When Are ESG/SRI Strategies Likely to Outperform?

Over the past decade, and particularly over the last several years, there has been a dramatic increase in environmental, social and governance (ESG) investing strategies. That has coincided with robust economic and market performance in the U.S. New research examines whether strong ESG returns are likely to be tied to a strong economy and market.

ESG investing (also known as sustainable or socially responsible investing [SRI]) now accounts for more than one-fourth of total assets under management (AUM) in the U.S., with AUM growing to $12 trillion, up 38% from the start of 2016 to the start of 2018. Total assets with a sustainable investing mandate exceeded $30 trillion globally at the start of 2018, with institutions accounting for 75% of the total.
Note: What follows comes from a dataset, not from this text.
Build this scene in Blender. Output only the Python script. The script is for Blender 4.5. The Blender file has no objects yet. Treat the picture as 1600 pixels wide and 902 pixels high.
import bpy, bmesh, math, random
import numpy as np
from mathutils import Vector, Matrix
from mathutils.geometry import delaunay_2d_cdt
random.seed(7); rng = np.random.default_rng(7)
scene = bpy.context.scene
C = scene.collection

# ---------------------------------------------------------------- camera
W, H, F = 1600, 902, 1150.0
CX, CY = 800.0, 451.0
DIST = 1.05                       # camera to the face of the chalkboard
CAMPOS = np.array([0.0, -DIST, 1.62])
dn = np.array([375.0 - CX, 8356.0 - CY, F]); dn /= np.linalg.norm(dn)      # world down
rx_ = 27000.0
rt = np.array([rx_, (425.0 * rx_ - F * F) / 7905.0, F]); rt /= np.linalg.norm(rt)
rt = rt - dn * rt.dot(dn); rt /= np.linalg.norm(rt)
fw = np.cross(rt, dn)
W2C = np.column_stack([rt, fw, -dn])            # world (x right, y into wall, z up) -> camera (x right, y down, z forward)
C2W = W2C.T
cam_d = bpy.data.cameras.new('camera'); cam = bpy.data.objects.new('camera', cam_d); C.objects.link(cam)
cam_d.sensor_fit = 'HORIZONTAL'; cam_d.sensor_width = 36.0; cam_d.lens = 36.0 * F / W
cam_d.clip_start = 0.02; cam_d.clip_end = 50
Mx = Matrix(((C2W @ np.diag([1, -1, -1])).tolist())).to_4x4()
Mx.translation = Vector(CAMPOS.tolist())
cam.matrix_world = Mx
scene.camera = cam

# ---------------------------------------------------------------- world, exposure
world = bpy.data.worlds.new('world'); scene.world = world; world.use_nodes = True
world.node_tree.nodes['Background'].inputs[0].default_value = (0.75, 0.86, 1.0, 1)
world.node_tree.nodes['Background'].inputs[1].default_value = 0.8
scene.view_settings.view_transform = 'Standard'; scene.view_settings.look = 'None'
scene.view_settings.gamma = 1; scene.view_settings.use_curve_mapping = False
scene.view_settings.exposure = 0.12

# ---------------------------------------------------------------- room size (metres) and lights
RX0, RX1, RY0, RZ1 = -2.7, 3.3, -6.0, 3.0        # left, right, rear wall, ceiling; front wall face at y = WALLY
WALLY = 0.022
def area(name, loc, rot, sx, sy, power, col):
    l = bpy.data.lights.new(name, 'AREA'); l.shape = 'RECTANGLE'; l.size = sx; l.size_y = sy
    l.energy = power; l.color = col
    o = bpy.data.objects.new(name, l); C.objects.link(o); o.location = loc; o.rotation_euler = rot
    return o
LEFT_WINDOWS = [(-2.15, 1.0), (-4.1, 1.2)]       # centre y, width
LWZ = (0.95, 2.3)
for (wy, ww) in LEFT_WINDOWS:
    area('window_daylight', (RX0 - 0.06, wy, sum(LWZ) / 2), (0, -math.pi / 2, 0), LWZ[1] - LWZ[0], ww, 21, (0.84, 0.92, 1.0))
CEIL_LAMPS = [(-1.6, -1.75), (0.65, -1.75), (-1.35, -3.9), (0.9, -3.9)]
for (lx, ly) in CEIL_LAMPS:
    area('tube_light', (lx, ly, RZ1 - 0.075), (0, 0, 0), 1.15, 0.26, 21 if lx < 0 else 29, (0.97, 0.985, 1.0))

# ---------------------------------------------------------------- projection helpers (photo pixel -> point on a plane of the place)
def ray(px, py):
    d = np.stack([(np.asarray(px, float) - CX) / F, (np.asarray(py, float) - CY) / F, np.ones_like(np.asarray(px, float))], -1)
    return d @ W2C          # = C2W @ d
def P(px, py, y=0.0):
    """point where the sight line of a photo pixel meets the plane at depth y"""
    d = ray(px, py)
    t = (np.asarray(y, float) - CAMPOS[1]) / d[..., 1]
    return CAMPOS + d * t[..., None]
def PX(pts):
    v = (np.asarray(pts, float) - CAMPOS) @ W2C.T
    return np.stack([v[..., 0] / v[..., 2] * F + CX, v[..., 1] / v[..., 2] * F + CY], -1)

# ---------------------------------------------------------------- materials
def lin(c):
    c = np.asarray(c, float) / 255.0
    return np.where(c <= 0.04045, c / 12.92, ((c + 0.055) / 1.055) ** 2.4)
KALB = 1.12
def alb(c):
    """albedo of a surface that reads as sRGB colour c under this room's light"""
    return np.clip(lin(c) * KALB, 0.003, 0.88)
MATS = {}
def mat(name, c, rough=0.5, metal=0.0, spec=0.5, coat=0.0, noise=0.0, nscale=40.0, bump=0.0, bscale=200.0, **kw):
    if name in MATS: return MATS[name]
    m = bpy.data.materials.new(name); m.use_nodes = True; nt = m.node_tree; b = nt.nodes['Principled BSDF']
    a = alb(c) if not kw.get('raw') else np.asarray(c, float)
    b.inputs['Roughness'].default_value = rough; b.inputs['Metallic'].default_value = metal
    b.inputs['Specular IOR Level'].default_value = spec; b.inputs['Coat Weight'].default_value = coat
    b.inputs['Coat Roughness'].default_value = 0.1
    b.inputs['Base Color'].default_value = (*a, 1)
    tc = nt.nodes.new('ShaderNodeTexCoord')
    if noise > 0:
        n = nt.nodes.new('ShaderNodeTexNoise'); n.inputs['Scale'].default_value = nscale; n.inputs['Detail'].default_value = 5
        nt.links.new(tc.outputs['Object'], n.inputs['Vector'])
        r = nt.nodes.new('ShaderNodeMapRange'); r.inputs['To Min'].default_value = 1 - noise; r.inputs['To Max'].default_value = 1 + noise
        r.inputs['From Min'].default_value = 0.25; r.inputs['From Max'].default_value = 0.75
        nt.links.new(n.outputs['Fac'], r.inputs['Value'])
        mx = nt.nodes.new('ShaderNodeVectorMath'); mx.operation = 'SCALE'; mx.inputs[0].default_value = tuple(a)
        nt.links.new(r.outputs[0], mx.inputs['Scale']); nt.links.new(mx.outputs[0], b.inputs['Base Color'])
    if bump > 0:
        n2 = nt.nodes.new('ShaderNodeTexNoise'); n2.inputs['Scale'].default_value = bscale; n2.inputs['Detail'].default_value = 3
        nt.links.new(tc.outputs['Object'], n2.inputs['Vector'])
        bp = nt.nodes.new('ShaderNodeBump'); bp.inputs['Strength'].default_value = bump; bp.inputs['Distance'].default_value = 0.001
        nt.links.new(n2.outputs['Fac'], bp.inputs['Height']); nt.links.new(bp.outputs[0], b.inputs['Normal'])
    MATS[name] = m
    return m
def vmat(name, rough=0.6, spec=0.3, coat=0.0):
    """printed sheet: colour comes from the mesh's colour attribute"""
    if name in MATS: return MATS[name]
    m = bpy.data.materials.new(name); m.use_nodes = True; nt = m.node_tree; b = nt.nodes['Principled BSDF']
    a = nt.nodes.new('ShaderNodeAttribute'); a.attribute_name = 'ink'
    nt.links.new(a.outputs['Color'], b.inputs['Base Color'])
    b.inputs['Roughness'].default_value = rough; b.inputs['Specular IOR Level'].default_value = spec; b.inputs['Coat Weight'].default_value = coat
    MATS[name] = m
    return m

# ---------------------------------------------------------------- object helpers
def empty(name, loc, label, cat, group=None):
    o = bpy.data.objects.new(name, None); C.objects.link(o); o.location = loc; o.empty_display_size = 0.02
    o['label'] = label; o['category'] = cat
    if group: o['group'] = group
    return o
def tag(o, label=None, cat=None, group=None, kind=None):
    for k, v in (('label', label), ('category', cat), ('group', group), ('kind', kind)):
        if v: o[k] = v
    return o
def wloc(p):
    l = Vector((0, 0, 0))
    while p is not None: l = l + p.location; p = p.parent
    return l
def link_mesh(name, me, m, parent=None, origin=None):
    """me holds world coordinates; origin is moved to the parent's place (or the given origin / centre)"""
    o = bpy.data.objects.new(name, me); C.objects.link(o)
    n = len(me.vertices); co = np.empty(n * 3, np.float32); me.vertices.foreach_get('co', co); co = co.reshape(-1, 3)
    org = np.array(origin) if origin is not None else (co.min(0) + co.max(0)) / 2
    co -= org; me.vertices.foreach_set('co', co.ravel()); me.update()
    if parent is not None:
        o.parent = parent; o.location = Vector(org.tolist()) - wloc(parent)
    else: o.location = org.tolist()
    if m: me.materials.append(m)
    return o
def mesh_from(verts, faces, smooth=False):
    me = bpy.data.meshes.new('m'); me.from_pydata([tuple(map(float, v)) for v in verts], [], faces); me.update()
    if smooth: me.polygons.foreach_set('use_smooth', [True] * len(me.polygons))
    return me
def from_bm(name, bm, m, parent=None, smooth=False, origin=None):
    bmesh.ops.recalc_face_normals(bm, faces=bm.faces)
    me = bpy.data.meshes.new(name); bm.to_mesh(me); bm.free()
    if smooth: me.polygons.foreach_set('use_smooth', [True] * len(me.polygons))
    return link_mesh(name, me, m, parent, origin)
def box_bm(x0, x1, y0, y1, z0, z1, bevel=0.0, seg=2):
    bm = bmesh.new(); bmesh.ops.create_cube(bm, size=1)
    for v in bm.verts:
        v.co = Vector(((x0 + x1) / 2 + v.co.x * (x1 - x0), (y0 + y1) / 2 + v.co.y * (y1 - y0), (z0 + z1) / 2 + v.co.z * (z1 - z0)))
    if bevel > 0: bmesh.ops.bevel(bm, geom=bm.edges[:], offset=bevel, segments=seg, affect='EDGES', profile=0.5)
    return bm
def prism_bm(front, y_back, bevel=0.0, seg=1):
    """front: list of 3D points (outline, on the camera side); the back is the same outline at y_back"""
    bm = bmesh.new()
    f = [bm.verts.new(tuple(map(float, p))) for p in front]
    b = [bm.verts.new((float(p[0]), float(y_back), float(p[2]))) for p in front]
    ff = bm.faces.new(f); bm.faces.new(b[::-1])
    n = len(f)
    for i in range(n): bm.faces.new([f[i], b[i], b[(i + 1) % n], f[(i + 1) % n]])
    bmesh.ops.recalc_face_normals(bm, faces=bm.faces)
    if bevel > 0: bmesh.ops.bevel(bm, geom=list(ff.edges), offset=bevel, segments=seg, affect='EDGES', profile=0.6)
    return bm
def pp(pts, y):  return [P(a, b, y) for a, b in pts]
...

The trend is poised to continue.

Increased investor interest has not only led to cash inflows but to heightened interest in research on ESG investment strategies. Lubos Pastor, Robert Stambaugh and Lucien Taylor contribute to the literature with their December 2019 paper, Sustainable Investing in Equilibrium. They analyzed both financial and real effects of sustainable investing through the lens of a general equilibrium model that “illuminates the key channels through which agents’ preferences for sustainability can move asset prices, tilt portfolio holdings, determine the size of the ESG investment industry, and cause real impact on society.” Their model “implies three-fund separation, whereby each agent holds the market portfolio, the risk-free asset, and an ‘ESG portfolio,’ which is largely long green assets and short brown assets. Agents with stronger-than-average ESG preferences go long the ESG portfolio, whereas agents with weaker preferences go short. Agents with average ESG preferences hold the market portfolio.”